### Short exercise
Extract only the first line of the listing and every line after it up to and including the one with "COL = scene.collection". Omit the pictures.

# START OF Material provided

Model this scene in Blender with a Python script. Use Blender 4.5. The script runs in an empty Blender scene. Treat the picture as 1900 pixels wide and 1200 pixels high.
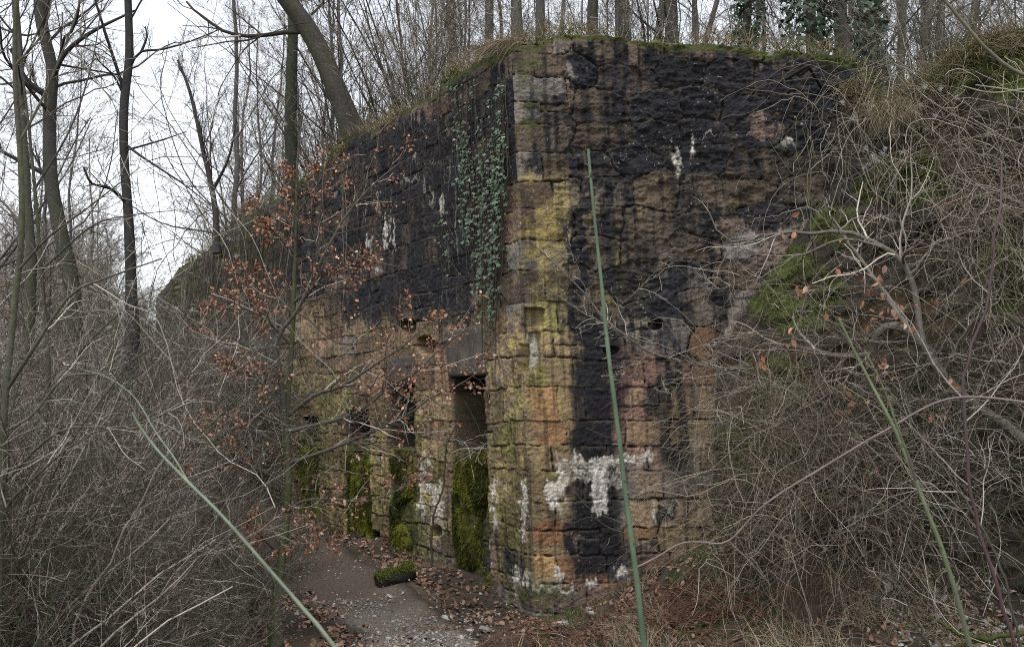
import bpy, math
import numpy as np
R = math.radians
rng = np.random.default_rng(11)
scene = bpy.context.scene
COL = scene.collection

# ------------------------------------------------------------------ camera, sky, sun, exposure
CAM_Z, PITCH, FPX = 1.6, R(4.74), 35.0 / 36.0 * 1900.0
cam_d = bpy.data.cameras.new("camera")
cam_d.lens = 35.0; cam_d.sensor_width = 36.0; cam_d.clip_end = 2000.0; cam_d.clip_start = 0.05
cam_d.dof.use_dof = True; cam_d.dof.focus_distance = 8.3; cam_d.dof.aperture_fstop = 8.0
cam = bpy.data.objects.new("camera", cam_d)
cam.location = (0, 0, CAM_Z); cam.rotation_euler = (R(90) + PITCH, 0, 0)
COL.objects.link(cam); scene.camera = cam

SUN_EL, SUN_ROT = R(64), R(200)
world = bpy.data.worlds.new("World"); scene.world = world
world.use_nodes = True
wn, wl = world.node_tree.nodes, world.node_tree.links
wn.clear()
sky = wn.new("ShaderNodeTexSky"); sky.sky_type = 'NISHITA'; sky.sun_disc = False
sky.sun_elevation = SUN_EL; sky.sun_rotation = SUN_ROT
sky.air_density = 1.0; sky.dust_density = 1.0; sky.ozone_density = 1.5
hs = wn.new("ShaderNodeHueSaturation"); hs.inputs['Saturation'].default_value = 0.24
bg = wn.new("ShaderNodeBackground"); bg.inputs['Strength'].default_value = 0.15
wo = wn.new("ShaderNodeOutputWorld")
wl.new(sky.outputs[0], hs.inputs['Color']); wl.new(hs.outputs[0], bg.inputs['Color'])
wl.new(bg.outputs[0], wo.inputs['Surface'])
sun_d = bpy.data.lights.new("sun", 'SUN'); sun_d.energy = 1.0; sun_d.angle = R(25); sun_d.color = (1, .985, .96)
sun = bpy.data.objects.new("sun", sun_d); COL.objects.link(sun)
sun.rotation_euler = (R(90) - SUN_EL, 0, R(-20))      # from behind the camera, high
scene.view_settings.view_transform = 'Standard'; scene.view_settings.look = 'None'
scene.view_settings.exposure = 1.1; scene.view_settings.gamma = 1.0
scene.render.engine = 'CYCLES'
scene.cycles.max_bounces = 5; scene.cycles.diffuse_bounces = 2; scene.cycles.glossy_bounces = 2
scene.cycles.transparent_max_bounces = 4
scene.cycles.use_denoising = False
scene.cycles.use_adaptive_sampling = False
scene.cycles.pixel_filter_type = 'BLACKMAN_HARRIS'; scene.cycles.filter_width = 1.05

# ------------------------------------------------------------------ photo pixel (1900 x 1200) <-> world
def A(*v): return np.array(v, dtype=float)
CAM = A(0, 0, CAM_Z)
cp, sp = math.cos(PITCH), math.sin(PITCH)
def pdir(px, py):
    dx = (np.asarray(px, float) - 950.0) / FPX; dy = (600.0 - np.asarray(py, float)) / FPX
    return np.stack([dx, cp - dy * sp, sp + dy * cp], -1)
def pix(px, py, Y):
    d = pdir(px, py)
    return CAM + d * (np.asarray(Y, float) / d[..., 1])[..., None]
def proj(P):
    v = P - CAM
    f = v[..., 1] * cp + v[..., 2] * sp; u = -v[..., 1] * sp + v[..., 2] * cp
    return 950 + FPX * v[..., 0] / f, 600 - FPX * u / f

# ------------------------------------------------------------------ noise
def _h(ix, iy, iz, s):
    n = (ix * 374761393 + iy * 668265263 + iz * 2147483647 * 3 + s * 974634777) & 0xFFFFFFFF
    n = ((n ^ (n >> 13)) * 1274126177) & 0xFFFFFFFF
    n = ((n ^ (n >> 16)) * 2246822519) & 0xFFFFFFFF
    return ((n ^ (n >> 15)) & 0xFFFFFF) / float(0xFFFFFF)
def noise2(x, y, s=0):
    x = np.asarray(x, float); y = np.asarray(y, float)
    xi = np.floor(x).astype(np.int64); yi = np.floor(y).astype(np.int64)
    fx = x - xi; fy = y - yi
    fx = fx * fx * fx * (fx * (fx * 6 - 15) + 10); fy = fy * fy * fy * (fy * (fy * 6 - 15) + 10)
    a = _h(xi, yi, 0, s); b = _h(xi + 1, yi, 0, s); c = _h(xi, yi + 1, 0, s); d = _h(xi + 1, yi + 1, 0, s)
    return (a + (b - a) * fx) * (1 - fy) + (c + (d - c) * fx) * fy
def fbm(x, y, s=0, o=4, g=.5):
    t = 0; a = 1; w = 0
    for i in range(o):
        t = t + a * noise2(x * 2 ** i + 17.3 * i, y * 2 ** i - 9.1 * i, s + i); w += a; a *= g
    return t / w
def ss(a, b, x):
    t = np.clip((np.asarray(x, float) - a) / (b - a), 0, 1); return t * t * (3 - 2 * t)
def mixc(c, d, m): return c + (np.asarray(d) - c) * m[..., None]
def unit(v): return v / np.maximum(np.linalg.norm(v, axis=-1, keepdims=True), 1e-9)

# ------------------------------------------------------------------ mesh helpers
def mesh(name, V, F4=None, F3=None, col=None, smooth=True, uv=None):
    me = bpy.data.meshes.new(name)
    V = np.asarray(V, np.float32).reshape(-1, 3)
    F4 = np.zeros((0, 4), np.int32) if F4 is None else np.asarray(F4, np.int32).reshape(-1, 4)
    F3 = np.zeros((0, 3), np.int32) if F3 is None else np.asarray(F3, np.int32).reshape(-1, 3)
    me.vertices.add(len(V)); me.vertices.foreach_set("co", V.ravel())
    loops = np.concatenate([F4.ravel(), F3.ravel()])
    me.loops.add(len(loops)); me.loops.foreach_set("vertex_index", loops)
    n4, n3 = len(F4), len(F3)
    st = np.concatenate([np.arange(n4) * 4, n4 * 4 + np.arange(n3) * 3]).astype(np.int32)
    me.polygons.add(n4 + n3); me.polygons.foreach_set("loop_start", st)
    me.polygons.foreach_set("use_smooth", np.full(n4 + n3, smooth, dtype=bool))
    me.update(calc_edges=True)
    if col is not None:
        at = me.attributes.new("col", 'FLOAT_COLOR', 'POINT')
        c = np.ones((len(V), 4), np.float32); c[:, :3] = np.asarray(col).reshape(-1, 3)
        at.data.foreach_set("color", c.ravel())
    return me
class MB:
    def __init__(s): s.V = []; s.Q = []; s.T = []; s.C = []; s.n = 0
    def add(s, V, Q=None, T=None, C=(.2, .2, .2)):
        V = np.asarray(V, float).reshape(-1, 3)
        if Q is not None and len(Q): s.Q.append(np.asarray(Q).reshape(-1, 4) + s.n)
        if T is not None and len(T): s.T.append(np.asarray(T).reshape(-1, 3) + s.n)
        C = np.asarray(C, float)
        s.C.append(np.broadcast_to(C, (len(V), 3)) if C.ndim == 1 else C.reshape(-1, 3))
        s.V.append(V); s.n += len(V); return s
    def mesh(s, name, loc=(0, 0, 0), smooth=True):
        if not s.V: s.add(np.zeros((3, 3)), T=[[0, 1, 2]])
        return mesh(name, np.concatenate(s.V) - np.asarray(loc), np.concatenate(s.Q) if s.Q else None,
                    np.concatenate(s.T) if s.T else None, np.concatenate(s.C), smooth)
    def build(s, name, mat, parent=None, loc=None, smooth=True):
        if loc is None: loc = tuple(parent.location) if parent is not None else (0, 0, 0)
        me = s.mesh(name, loc, smooth); me.materials.append(mat)
        o = bpy.data.objects.new(name, me); COL.objects.link(o)
        if parent is not None: o.parent = parent
        else: o.location = loc
        return o
def tag(o, label=None, cat=None, group=None, kind=None):
    if label: o["label"] = label
    if cat: o["category"] = cat
    if group: o["group"] = group
    if kind: o["kind"] = kind
    return o
def thing(name, label, cat, loc=(0, 0, 0), group=None):
    o = bpy.data.objects.new(name, None); o.empty_display_size = .2; COL.objects.link(o)
    o.location = tuple(float(v) for v in loc)
    return tag(o, label, cat, group)
def copy_thing(o, loc, rotz=0.0, scale=1.0, label=None):
    r = o.copy(); COL.objects.link(r); r.location = tuple(float(v) for v in loc)
    r.rotation_euler = (0, 0, rotz); r.scale = (scale,) * 3
    if label: r["label"] = label
    for ch in list(o.children):
        c = ch.copy(); COL.objects.link(c); c.parent = r
    return r
def tubes(mb, P, Rd, k=3, C=(.2, .2, .2)):
    """P (B,n,3) paths, Rd (B,n) radii, C (3,), (B,3) or (B,n,3)"""
    P = np.asarray(P, float); B, n = P.shape[:2]
    if B == 0: return
    T = np.empty_like(P); T[:, 1:-1] = P[:, 2:] - P[:, :-2]; T[:, 0] = P[:, 1] - P[:, 0]; T[:, -1] = P[:, -1] - P[:, -2]
    T = unit(T)
    m = np.abs(T.mean(1)); ref = np.eye(3)[np.argmin(m, -1)][:, None, :]
    u = unit(np.cross(T, ref)); v = np.cross(T, u)
    a = np.arange(k) / k * 2 * math.pi
    ring = u[:, :, None, :] * np.cos(a)[None, None, :, None] + v[:, :, None, :] * np.sin(a)[None, None, :, None]
    V = P[:, :, None, :] + ring * np.asarray(Rd)[:, :, None, None]
    i = np.arange(B)[:, None, None] * n * k + np.arange(n - 1)[None, :, None] * k
    j = np.arange(k)[None, None, :]; jn = (j + 1) % k
    Q = np.stack([i + j, i + jn, i + k + jn, i + k + j], -1).reshape(-1, 4)
    C = np.asarray(C, float)
    if C.ndim == 1: C = np.broadcast_to(C, (B, n, 3))
    elif C.ndim == 2: C = np.broadcast_to(C[:, None, :], (B, n, 3))
    C = np.broadcast_to(C[:, :, None, :], (B, n, k, 3))
    mb.add(V.reshape(-1, 3), Q, None, C.reshape(-1, 3))
def spline(pts, n):
    p = np.asarray(pts, float); d = np.concatenate([[0], np.cumsum(np.linalg.norm(np.diff(p, axis=0), axis=1))])
    pp = np.concatenate([[2 * p[0] - p[1]], p, [2 * p[-1] - p[-2]]]); out = []
    for x in np.linspace(0, d[-1], n):
        i = min(max(np.searchsorted(d, x, 'right') - 1, 0), len(p) - 2)
        t = (x - d[i]) / max(d[i + 1] - d[i], 1e-9); a, b, c, e = pp[i:i + 4]
        out.append(.5 * (2 * b + (c - a) * t + (2 * a - 5 * b + 4 * c - e) * t * t + (3 * b - a - 3 * c + e) * t ** 3))
    return np.array(out)
def rnd(*s): return rng.normal(size=s)
def uni(a, b, *s): return rng.uniform(a, b, size=s)
def grow(S, D, L, n, wig=.15, bend=(0, 0, 0)):
    d = unit(D); out = [S]; st = (np.asarray(L) / (n - 1))[:, None]; b = np.asarray(bend)
    for i in range(n - 1):
        d = unit(d + wig * rnd(*d.shape) + b); out.append(out[-1] + d * st)
    return np.stack(out, 1)
def spawn(P, Rd, per, t0, t1, ang, lr, n=5, wig=.15, bend=(0, 0, 0), rr=.6, rmin=.0012, rmax=1, asd=.2, flat=0., lmax=9):
    """children of paths P: returns paths and radii"""
    B, m = P.shape[:2]; par = np.repeat(np.arange(B), per)
    t = uni(t0, t1, len(par)); f = t * (m - 1); i = np.minimum(f.astype(int), m - 2); w = (f - i)[:, None]
    S = P[par, i] * (1 - w) + P[par, i + 1] * w
    T = unit(P[par, i + 1] - P[par, i])
    q = rnd(len(par), 3); q[:, 2] *= (1 - flat); perp = unit(q - (q * T).sum(-1, keepdims=True) * T)
    a = ang + asd * rnd(len(par)); D = T * np.cos(a)[:, None] + perp * np.sin(a)[:, None]
    Lp = np.linalg.norm(np.diff(P, axis=1), axis=-1).sum(-1)[par]
    L = np.minimum(Lp * uni(lr[0], lr[1], len(par)) * (1.15 - .75 * t), lmax)
    r0 = np.clip((Rd[par, i] * (1 - w[:, 0]) + Rd[par, i + 1] * w[:, 0]) * rr, rmin, rmax)
    C = grow(S, D, L, n, wig, bend)
    return C, r0[:, None] * np.linspace(1, .35, n)[None, :]
BARK = A(.070, .055, .042); PALE = A(.41, .36, .305); GREEN = A(.07, .078, .042); REDTW = A(.095, .065, .055)
def twigcol(B, pale=.25, green=.2, red=.15, dark=1.0):
    r = uni(0, 1, B); c = np.tile(BARK, (B, 1))
    c[r < pale] = PALE; c[(r >= pale) & (r < pale + green)] = GREEN
    c[(r >= pale + green) & (r < pale + green + red)] = REDTW
    return c * uni(.65, 1.35, B)[:, None] * dark
def leaves(mb, P, Dn, size, C, kind='beech', up=None):
    """leaf faces at P facing roughly Dn"""
    N = len(P); Dn = unit(Dn); a = unit(np.cross(Dn, unit(rnd(N, 3)))) if up is None else unit(up - (up * Dn).sum(-1, keepdims=True) * Dn)
    b = np.cross(Dn, a); s = np.asarray(size).reshape(-1, 1) * np.ones((N, 1))
    if kind == 'beech':      # folded oval, two halves
        tm = [(0, 0, 0), (.28, .3, .12), (.24, .7, .10), (0, 1, -.10), (-.24, .7, .10), (-.28, .3, .12), (0, .5, -.02)]
        F = [(0, 1, 2, 6), (6, 2, 3, 4), (0, 6, 4, 5)]
    else:                    # ivy: five lobes
        tm = [(0, -.05, 0), (.42, -.18, -.05), (.52, .25, -.06), (.22, .38, .02), (0, .85, -.1), (-.22, .38, .02), (-.52, .25, -.06), (-.42, -.18, -.05)]
        F = [(0, 1, 2, 3), (0, 3, 4, 5), (0, 5, 6, 7)]
    cv = uni(-1, 1, N, 1) if kind == 'beech' else np.ones((N, 1))
    V = np.stack([P + s * (x * b + y * a + (z * cv + (abs(x) * .5 * cv if kind == 'beech' else 0)) * Dn) for x, y, z in tm], 1)
    k = len(tm); Q = (np.arange(N)[:, None, None] * k + np.array(F)[None]).reshape(-1, 4)
    mb.add(V.reshape(-1, 3), Q, None, np.repeat(C, k, 0))
def blades(mb, S, D, L, w, C, n=4, wig=.1, droop=.2):
    P = grow(S, D, L, n, wig, (0, 0, -droop)); N = len(S)
    side = unit(np.cross(unit(D), rnd(N, 3)))[:, None, :]
    wd = np.asarray(w).reshape(-1, 1, 1) * np.linspace(1, .12, n)[None, :, None]
    V = np.stack([P - side * wd, P + side * wd], 2)
    i = np.arange(N)[:, None] * n * 2 + np.arange(n - 1)[None] * 2
    Q = np.stack([i, i + 1, i + 3, i + 2], -1).reshape(-1, 4)
    mb.add(V.reshape(-1, 3), Q, None, np.repeat(C, n * 2, 0))
def gridfaces(nr, nc):
    i = (np.arange(nr - 1)[:, None] * nc + np.arange(nc - 1)[None]).ravel()
    return np.stack([i, i + 1, i + nc + 1, i + nc], -1)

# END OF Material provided

### Solved problem
Model this scene in Blender with a Python script. Use Blender 4.5. The script runs in an empty Blender scene. Treat the picture as 1900 pixels wide and 1200 pixels high.
import bpy, math
import numpy as np
R = math.radians
rng = np.random.default_rng(11)
scene = bpy.context.scene
COL = scene.collection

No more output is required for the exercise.